DATA LINES.
===============
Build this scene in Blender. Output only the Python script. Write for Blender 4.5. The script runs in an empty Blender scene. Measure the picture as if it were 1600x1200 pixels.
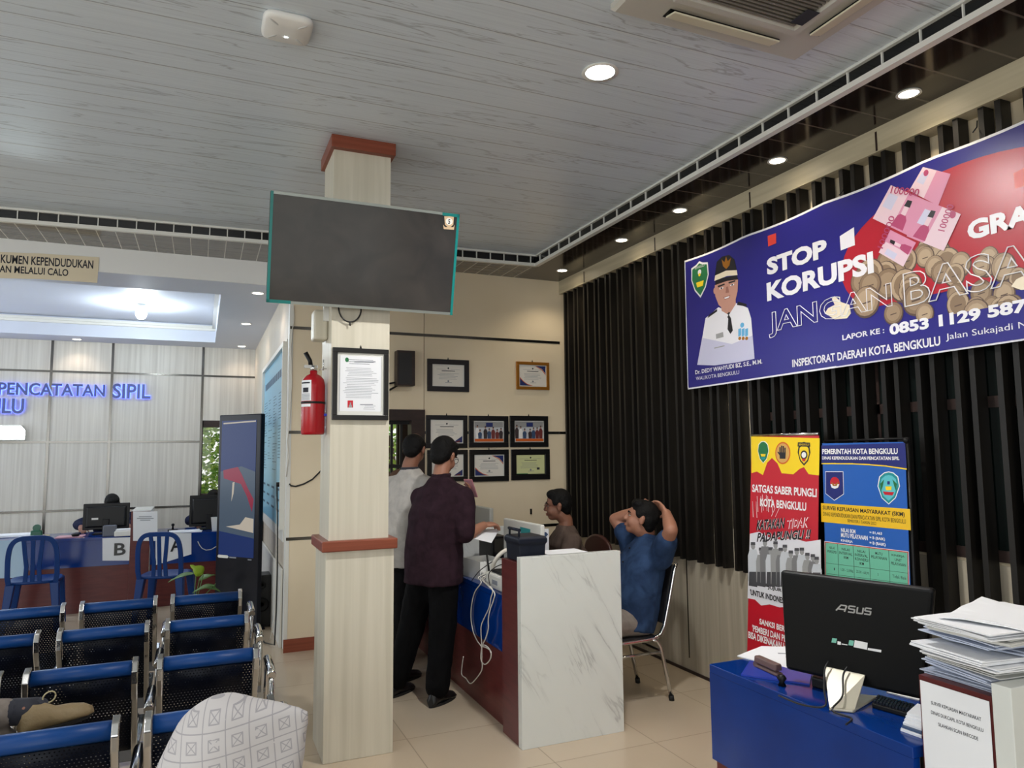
import bpy, bmesh, math, random
from math import sin, cos, pi, radians, sqrt, atan2
from mathutils import Vector as V, Matrix as M, noise
random.seed(7)
D = bpy.data
SC = bpy.context.scene
COL = SC.collection

# ---------------------------------------------------------------- camera
FPX = 1125.06
YAW, PITCH, ROLL = 0.406377, 0.093864, -0.009267
CAM = V((0, 0, 1.55))
_f = V((sin(YAW) * cos(PITCH), cos(YAW) * cos(PITCH), sin(PITCH)))
_r = V((cos(YAW), -sin(YAW), 0))
_u = _r.cross(_f)
RT = cos(ROLL) * _r + sin(ROLL) * _u
UP = -sin(ROLL) * _r + cos(ROLL) * _u
cd = D.cameras.new('camera')
cd.sensor_fit = 'HORIZONTAL'
cd.sensor_width = 36
cd.lens = 36 * FPX / 1600
cd.clip_start = 0.05
cam = D.objects.new('camera', cd)
COL.objects.link(cam)
mw = M.Identity(4)
for i in range(3):
    mw[i][0], mw[i][1], mw[i][2], mw[i][3] = RT[i], UP[i], -_f[i], CAM[i]
cam.matrix_world = mw
SC.camera = cam


def ray(x, y):
    return _f + RT * ((x - 800) / FPX) - UP * ((y - 600) / FPX)


def at(x, y, ax, val):
    """point of the room seen at a photo position, on the plane axis = val"""
    d = ray(x, y)
    return CAM + d * ((val - CAM[ax]) / d[ax])


def Xp(x, y, v): return at(x, y, 0, v)
def Yp(x, y, v): return at(x, y, 1, v)
def Zp(x, y, v): return at(x, y, 2, v)


# ---------------------------------------------------------------- world, lights, exposure
SC.view_settings.view_transform = 'Standard'
SC.view_settings.look = 'None'
SC.view_settings.gamma = 1
SC.view_settings.use_curve_mapping = False
SC.view_settings.exposure = 0.0
w = D.worlds.new('daylight')
SC.world = w
w.use_nodes = True
nt = w.node_tree
bg = nt.nodes['Background']
sky = nt.nodes.new('ShaderNodeTexSky')
sky.sky_type = 'HOSEK_WILKIE'
sky.sun_direction = V((-0.5, -0.35, 0.8)).normalized()
sky.turbidity = 4
mx = nt.nodes.new('ShaderNodeMixRGB')
mx.inputs[0].default_value = 0.65
mx.inputs[2].default_value = (1.0, 1.0, 0.93, 1)
nt.links.new(sky.outputs[0], mx.inputs[1])
nt.links.new(mx.outputs[0], bg.inputs[0])
bg.inputs[1].default_value = 1.6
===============
INSTRUCTIONS TO FOLLOW. Please quote the lines of the material, beginning with the first and ending with the one that contains "SC.camera = cam", exactly as written and without any pictures.

CORRECT RESPONSE.
Build this scene in Blender. Output only the Python script. Write for Blender 4.5. The script runs in an empty Blender scene. Measure the picture as if it were 1600x1200 pixels.
import bpy, bmesh, math, random
from math import sin, cos, pi, radians, sqrt, atan2
from mathutils import Vector as V, Matrix as M, noise
random.seed(7)
D = bpy.data
SC = bpy.context.scene
COL = SC.collection

# ---------------------------------------------------------------- camera
FPX = 1125.06
YAW, PITCH, ROLL = 0.406377, 0.093864, -0.009267
CAM = V((0, 0, 1.55))
_f = V((sin(YAW) * cos(PITCH), cos(YAW) * cos(PITCH), sin(PITCH)))
_r = V((cos(YAW), -sin(YAW), 0))
_u = _r.cross(_f)
RT = cos(ROLL) * _r + sin(ROLL) * _u
UP = -sin(ROLL) * _r + cos(ROLL) * _u
cd = D.cameras.new('camera')
cd.sensor_fit = 'HORIZONTAL'
cd.sensor_width = 36
cd.lens = 36 * FPX / 1600
cd.clip_start = 0.05
cam = D.objects.new('camera', cd)
COL.objects.link(cam)
mw = M.Identity(4)
for i in range(3):
    mw[i][0], mw[i][1], mw[i][2], mw[i][3] = RT[i], UP[i], -_f[i], CAM[i]
cam.matrix_world = mw
SC.camera = cam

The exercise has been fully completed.